Director Matthew Swift has curated The Art of Natural History with two organizing ideas. The first is Charles Darwin’s famous closing paragraph of On The Origin of Species, in which the figure of an “entangled bank” testifies eloquently to the extraordinary complexity and interdependency of the natural world:
It is interesting to contemplate an entangled bank, clothed with many plants of many kinds, with birds singing on the bushes, with various insects flitting about, and with worms crawling through the damp earth, and to reflect that these elaborately constructed forms, so different from each other, and dependent on each other in so complex a manner, have all been produced by laws acting around us. These laws, taken in the largest sense, being Growth with Reproduction; Inheritance which is almost implied by reproduction; Variability from the indirect and direct action of the external conditions of life, and from use and disuse; a Ratio of Increase so high as to lead to a Struggle for Life, and as a consequence to Natural Selection, entailing Divergence of Character and the Extinction of less-improved forms. Thus, from the war of nature, from famine and death, the most exalted object which we are capable of conceiving, namely, the production of the higher animals, directly follows. There is grandeur in this view of life, with its several powers, having been originally breathed into a few forms or into one; and that, whilst this planet has gone cycling on according to the fixed law of gravity, from so simple a beginning endless forms most beautiful and most wonderful have been, and are being, evolved.

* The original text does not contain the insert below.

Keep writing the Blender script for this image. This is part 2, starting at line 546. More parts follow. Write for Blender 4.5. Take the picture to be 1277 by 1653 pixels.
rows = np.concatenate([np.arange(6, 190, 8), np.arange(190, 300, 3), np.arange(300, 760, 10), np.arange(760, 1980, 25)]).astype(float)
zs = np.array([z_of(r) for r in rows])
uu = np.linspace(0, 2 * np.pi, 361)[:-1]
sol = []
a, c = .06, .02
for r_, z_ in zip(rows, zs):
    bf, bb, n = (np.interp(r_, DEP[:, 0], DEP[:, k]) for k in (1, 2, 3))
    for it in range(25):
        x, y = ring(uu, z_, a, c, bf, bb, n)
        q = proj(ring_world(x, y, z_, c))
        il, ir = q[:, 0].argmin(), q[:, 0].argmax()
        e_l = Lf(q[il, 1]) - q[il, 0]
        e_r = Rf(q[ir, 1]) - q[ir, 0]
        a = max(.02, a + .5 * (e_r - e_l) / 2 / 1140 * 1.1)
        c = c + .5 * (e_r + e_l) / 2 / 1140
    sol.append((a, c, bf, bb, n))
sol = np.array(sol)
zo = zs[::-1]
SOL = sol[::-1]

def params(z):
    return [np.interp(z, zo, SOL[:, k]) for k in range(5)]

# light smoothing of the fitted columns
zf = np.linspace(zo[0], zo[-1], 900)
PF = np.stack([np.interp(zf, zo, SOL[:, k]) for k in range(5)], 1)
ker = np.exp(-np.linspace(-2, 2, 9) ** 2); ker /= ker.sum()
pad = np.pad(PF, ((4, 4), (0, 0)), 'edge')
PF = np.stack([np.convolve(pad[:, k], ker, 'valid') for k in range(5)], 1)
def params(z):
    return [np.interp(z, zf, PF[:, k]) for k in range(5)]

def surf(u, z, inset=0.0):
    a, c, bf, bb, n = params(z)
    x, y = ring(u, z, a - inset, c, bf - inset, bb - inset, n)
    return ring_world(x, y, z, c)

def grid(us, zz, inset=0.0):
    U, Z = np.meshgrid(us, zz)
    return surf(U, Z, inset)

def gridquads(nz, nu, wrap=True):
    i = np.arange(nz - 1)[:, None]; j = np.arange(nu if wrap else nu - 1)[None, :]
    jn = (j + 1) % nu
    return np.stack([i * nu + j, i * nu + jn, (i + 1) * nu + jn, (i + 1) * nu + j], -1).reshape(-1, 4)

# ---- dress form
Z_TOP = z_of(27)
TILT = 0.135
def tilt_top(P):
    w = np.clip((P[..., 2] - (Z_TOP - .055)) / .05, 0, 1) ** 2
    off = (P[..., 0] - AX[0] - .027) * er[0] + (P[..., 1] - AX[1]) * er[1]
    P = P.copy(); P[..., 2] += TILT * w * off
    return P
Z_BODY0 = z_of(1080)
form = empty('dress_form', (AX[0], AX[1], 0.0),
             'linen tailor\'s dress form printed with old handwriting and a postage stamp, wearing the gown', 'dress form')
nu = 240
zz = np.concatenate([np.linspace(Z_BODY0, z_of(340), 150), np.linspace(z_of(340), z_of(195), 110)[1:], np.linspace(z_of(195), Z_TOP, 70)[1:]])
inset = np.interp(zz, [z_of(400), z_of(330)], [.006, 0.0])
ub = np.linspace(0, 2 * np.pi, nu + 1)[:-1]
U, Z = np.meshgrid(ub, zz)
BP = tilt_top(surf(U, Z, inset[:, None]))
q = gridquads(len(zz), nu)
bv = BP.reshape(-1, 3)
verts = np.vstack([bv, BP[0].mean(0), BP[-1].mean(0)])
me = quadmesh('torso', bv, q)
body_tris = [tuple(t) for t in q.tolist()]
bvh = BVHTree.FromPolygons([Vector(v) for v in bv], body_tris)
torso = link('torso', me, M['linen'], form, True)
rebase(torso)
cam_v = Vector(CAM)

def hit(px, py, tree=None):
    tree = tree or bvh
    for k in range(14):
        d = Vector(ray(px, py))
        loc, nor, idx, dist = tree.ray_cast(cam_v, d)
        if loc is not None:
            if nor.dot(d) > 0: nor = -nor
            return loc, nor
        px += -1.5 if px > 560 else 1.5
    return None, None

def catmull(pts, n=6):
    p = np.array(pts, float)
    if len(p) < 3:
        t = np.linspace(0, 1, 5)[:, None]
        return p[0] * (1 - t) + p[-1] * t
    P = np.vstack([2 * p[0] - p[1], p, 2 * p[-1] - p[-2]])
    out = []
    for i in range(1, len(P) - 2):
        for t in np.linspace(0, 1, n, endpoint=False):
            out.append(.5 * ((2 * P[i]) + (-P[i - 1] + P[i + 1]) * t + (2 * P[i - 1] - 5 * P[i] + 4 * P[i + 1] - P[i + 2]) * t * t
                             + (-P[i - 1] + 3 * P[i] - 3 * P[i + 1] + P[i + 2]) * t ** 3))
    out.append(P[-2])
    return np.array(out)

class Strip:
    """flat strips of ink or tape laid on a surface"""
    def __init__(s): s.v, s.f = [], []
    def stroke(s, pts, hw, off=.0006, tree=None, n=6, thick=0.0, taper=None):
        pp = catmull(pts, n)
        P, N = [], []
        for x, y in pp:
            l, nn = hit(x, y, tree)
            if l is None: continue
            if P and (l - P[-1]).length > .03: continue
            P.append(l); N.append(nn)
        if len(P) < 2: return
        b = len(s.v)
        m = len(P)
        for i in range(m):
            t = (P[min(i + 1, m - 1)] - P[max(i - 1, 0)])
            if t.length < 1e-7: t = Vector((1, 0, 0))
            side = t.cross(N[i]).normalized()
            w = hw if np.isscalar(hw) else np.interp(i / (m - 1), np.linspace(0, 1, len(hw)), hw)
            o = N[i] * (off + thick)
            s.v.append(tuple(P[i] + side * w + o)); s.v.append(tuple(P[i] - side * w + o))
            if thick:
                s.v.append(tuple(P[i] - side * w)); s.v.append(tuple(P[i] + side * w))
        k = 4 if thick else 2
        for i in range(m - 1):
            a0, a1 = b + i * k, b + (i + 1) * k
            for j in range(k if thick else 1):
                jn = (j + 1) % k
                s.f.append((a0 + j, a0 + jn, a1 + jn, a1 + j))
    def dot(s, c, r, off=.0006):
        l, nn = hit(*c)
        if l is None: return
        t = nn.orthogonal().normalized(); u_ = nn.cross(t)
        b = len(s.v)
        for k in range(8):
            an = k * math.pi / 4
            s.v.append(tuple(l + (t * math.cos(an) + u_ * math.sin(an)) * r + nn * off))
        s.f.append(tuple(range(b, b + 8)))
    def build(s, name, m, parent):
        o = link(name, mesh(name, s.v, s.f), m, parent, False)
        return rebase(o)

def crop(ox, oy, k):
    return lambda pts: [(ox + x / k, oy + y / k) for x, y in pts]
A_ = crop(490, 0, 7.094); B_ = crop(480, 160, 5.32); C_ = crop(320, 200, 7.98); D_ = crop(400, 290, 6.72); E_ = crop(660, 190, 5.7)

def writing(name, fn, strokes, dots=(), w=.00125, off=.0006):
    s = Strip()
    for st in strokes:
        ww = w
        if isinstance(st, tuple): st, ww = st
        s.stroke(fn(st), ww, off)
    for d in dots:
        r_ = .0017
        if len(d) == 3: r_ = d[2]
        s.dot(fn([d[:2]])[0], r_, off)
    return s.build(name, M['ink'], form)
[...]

The second organizing idea is for the art in the exhibition to straddle the boundary between documentation and interpretation of the natural world, between dispassionate observation and emotional responses (such as seeing “grandeur in this view of life”), between rationality and human desires. What first appears to be a boundary is on closer inspection a zone, a liminal territory in which all that we may discover reveals something essential about human nature—the territory in common of art, theology, and science.